In der Vorlage, die vom Bundesrat dem Parlament übermittelt worden ist, ist eine Versicherungsprämie als Ausgleich für die Option PLB vorgesehen. Damit orientiert sich der Bundesrat an ausländischen Vorbildern. Sie plädieren dagegen für einen ziemlich ambitionierten Ansatz, nämlich für eine Gesamtsicht der impliziten Subventionierung. Diese würde dann die Basis bilden, um Ausgleichsmassnahmen wie Gebühren, Lenkungssteuern aber auch schärfere Eigenkapitalvorschriften oder andere Instrumente koordiniert einzuführen. Ist Ihr Ansatz angesichts der politischen Realitäten nicht illusorisch, u.a. weil zu komplex?

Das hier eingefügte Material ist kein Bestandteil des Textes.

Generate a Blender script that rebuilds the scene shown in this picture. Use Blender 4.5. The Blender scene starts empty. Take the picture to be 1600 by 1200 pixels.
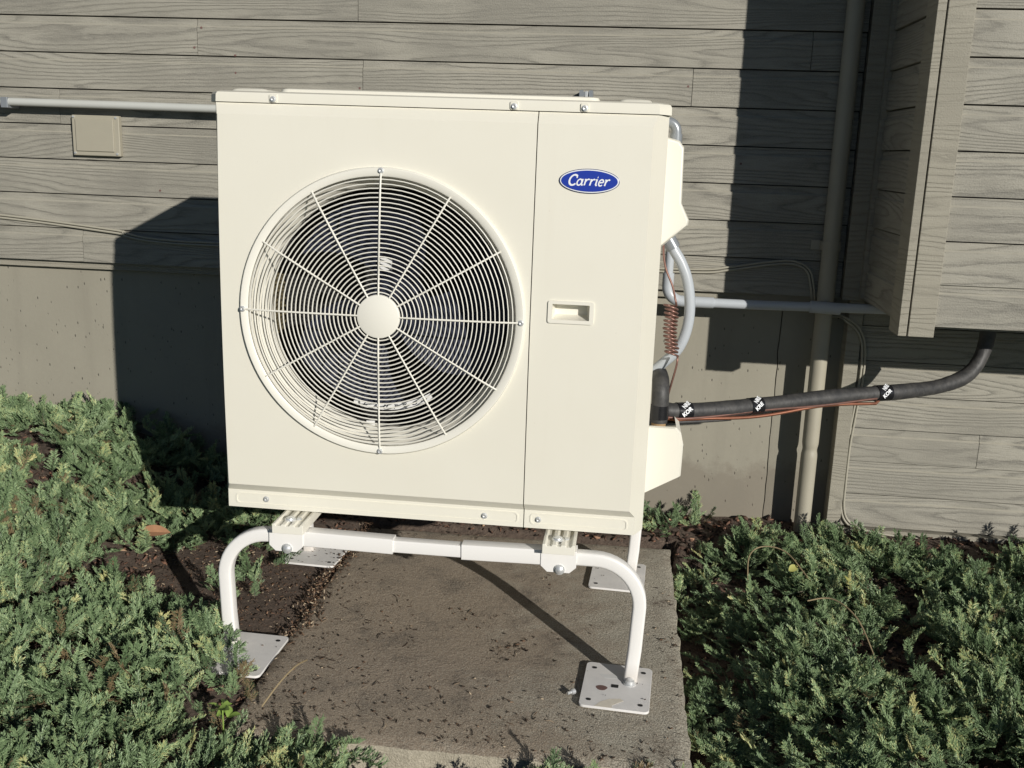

Warum sollten sich die politischen Entscheidungsträger gegen eine Gesamtsicht sträuben? Sie ist einfacher und sinnvoller als die Summe vieler Einzelbetrachtungen.

«Staat und Private müssen sich angesichts der Risiken, die mit der Präsenz von Grossbanken verbunden sind, auf Worst-Case-Szenarien vorbereiten und dazu Puffer aufbauen.»

Berücksichtigen Sie eigentlich, dass die Existenz von systemrelevanten Banken auch volkswirtschaftlichen Nutzen für die Schweiz stiften kann?

Ja. Das tun Banken natürlich, und zwar in grossem Umfang. Alle aktiven Firmen stiften mit ihren verkauften Produkten Nutzen. Das heisst aber nicht, dass man sie subventionieren sollte. Es geht um das Verursacherprinzip. Ein Bäcker muss sein Mehl etc. voll bezahlen. Er bleibt im Geschäft, wenn sein Brot Mehrwert generiert. Das sollte bei allen Firmen so sein. Eine Grossbank trägt gemäss unseren Schätzungen derzeit nicht die vollen Finanzierungskosten. Das führt dazu, dass sie Entscheide trifft, die gesellschaftlich schädlich sind und Ressourcen vernichten.

Sie plädieren dafür, dass Staat und Privatsektor vorsorglich Puffer aufbauen sollten, um mit systemrelevanten Banken verbundene Krisen besser bewältigen zu können. Etwas überraschend halten Sie dabei fest: «Es gibt keinen Grund, warum systemrelevante Banken den Aufbau solcher Puffer finanzieren sollten.» Warum nicht? Gibt es hier kein Anreizproblem wie beim PLB oder anderen Formen der impliziten Subventionierung?

Man muss unterscheiden zwischen Effizienz und Verteilung. Effizienz erfordert, dass Grossbanken keine Ressourcen verschwenden. Dies leistet z.B. die «Versicherungsprämie» für implizit oder explizit in Aussicht gestellte Liquiditätshilfen, sofern diese Prämie nicht pauschal erhoben wird, sondern sich nach der Struktur der Passiven der Bank bemisst. Denn dann beeinflusst die Prämie das Entscheidungsverhalten. Alternativ können auch direkte Vorgaben zur Bilanzstruktur, z.B. Eigenkapitalvorgaben, dazu beitragen. Effizienz erfordert auch, dass sich Staat und Private angesichts der Risiken, die mit der Präsenz von Grossbanken verbunden sind, auf Worst-Case-Szenarien vorbereiten und dazu Puffer aufbauen. Ein völlig anderer Punkt betrifft die Verteilung der Lasten zwischen Steuerzahlern und Bankeigentümern. Das ist eine Frage der Fairness, nicht der Effizienz.